Hybrid Systems: Motivation
and Challenges
Technology advances allow
designing systems whose complexity was simply unthinkable a few years ago.
Design time has become the bottleneck for bringing new products to market.
Traditional design paradigms are no longer effective. The most challenging
designs are in the area of safety critical systems such as the ones used to
control the behavior of transportation systems (e.g., airplanes, cars, and
trains) or industrial plants. The difficulties reside in accommodating
constraints on functionality and implementation.

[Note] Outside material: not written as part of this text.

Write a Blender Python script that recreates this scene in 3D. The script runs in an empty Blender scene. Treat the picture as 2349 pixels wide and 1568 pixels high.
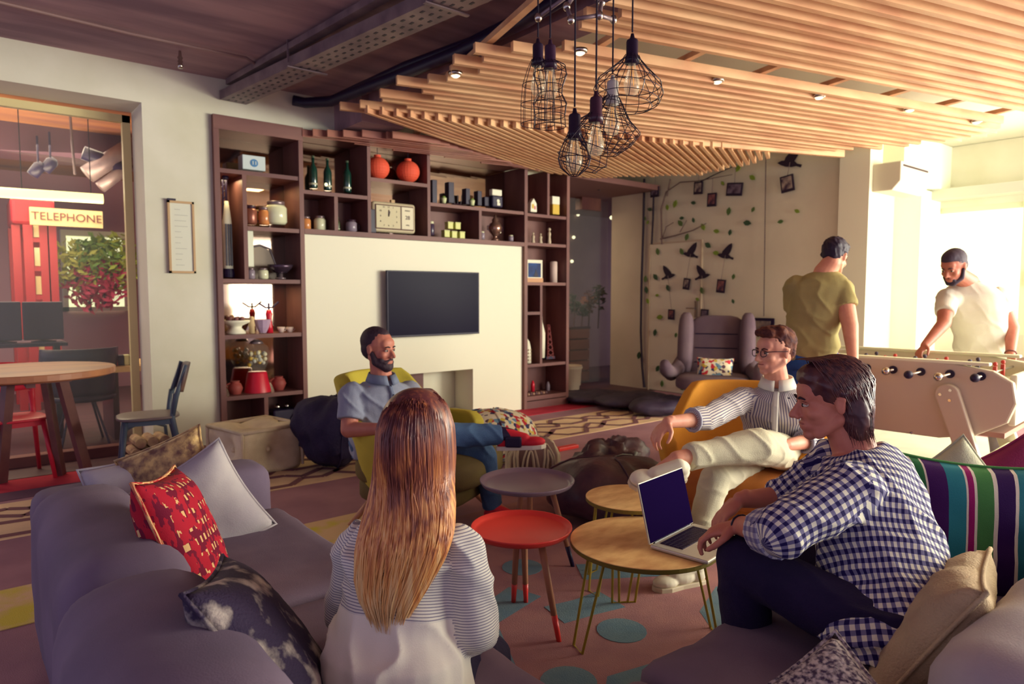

Functionality has to guarantee
correct behavior under diverse states of the environment and potential failures;
implementation has to meet cost, size, and power consumption constraints. When
designing embedded systems of this kind, it is essential to take into
consideration all effects including the interaction between environment (plant
to be controlled) and design (digital controller). This calls for methods that
can deal with heterogeneous components that exhibit a variety of different
behaviors. For example, digital controllers can be represented mathematically as
discrete event systems, while plants are mostly represented by continuous time
systems whose behavior is captured by partial or ordinary differential
equations. In addition, the complexity of the plants is such that representing
them at the detailed level is often impractical or even impossible. To cope with
this complexity, abstraction is a very powerful method. Abstraction consists in
eliminating details that do not affect the behavior of the system that we may be
interested with. In both cases, different mathematical representations have to
be mixed to analyze the overall behavior of the controlled system.
Many are the difficulties in
mixing different mathematical domains.
In primis,
the very meaning of interaction may be challenged. In fact, when
heterogeneous systems are interfaced, interface
variables are defined in different
mathematical domains that may be incompatible. This
aspect makes
verification and synthesis impossible, unless a careful
analysis of the interaction
semantics is carried out.
In general, pragmatic solutions
precede rigorous approaches to the solution of engineering problems. This case
is no exception. Academic institutions and private software companies (e.g.
Mathworks) started developing computational tools for the simulation, analysis,
and implementation of control systems deploying first common sense reasoning and
then trying a formalization of the basic principles. These approaches focused on
a particular class of heterogeneous systems: systems featuring the combination
of discrete-event and continuous-time subsystem. Recently, these systems have
been the subject of intense research by the academic community because of the
interesting theoretical problems arising from analysis and design of these
systems as well as of the relevance in practical applications. These systems are
called hybrid systems.
Simulink, Stateflow and Matlab together provide excellent modeling and
simulation capability for the design capture and the functional verification via
simulation of embedded systems; however, often there is a need to subject the
models (developed in Simulink) to a more rigorous and domain-specific analysis
as well as to refine this high-level description into an implementation. In
addition, we expect that no single design framework will be capable of
encompassing all the needs of system designers. Hence, exporting and importing
design representations will be a necessity even for future powerful tools.
Remodeling the system in another tool’s modeling language while possible
requires substantial manual effort. Additionally, maintaining consistency
between models is error-prone and difficult in the absence of tool support. The
popularity of Matlab, Simulink, and Stateflow implies that significant efforts
have already been invested in creating a large model-base in Simulink/Stateflow.
It is desirable that application developers take advantage of this effort
without foregoing the capabilities of their own analysis and synthesis tools.
Owing to these factors a strong need has been expressed for automated semantic
translators that can interface with and translate the Simulink/Stateflow models
into the models of different analysis and synthesis tools.
On a more fundamental level, a unified approach to hybrid systems modeling is
needed to enable the use of joint techniques and a formal comparison between
different approaches and solutions.
Suggesting the guidelines to use for the development of a common interchange
language for hybrid systems modeling is our main objective.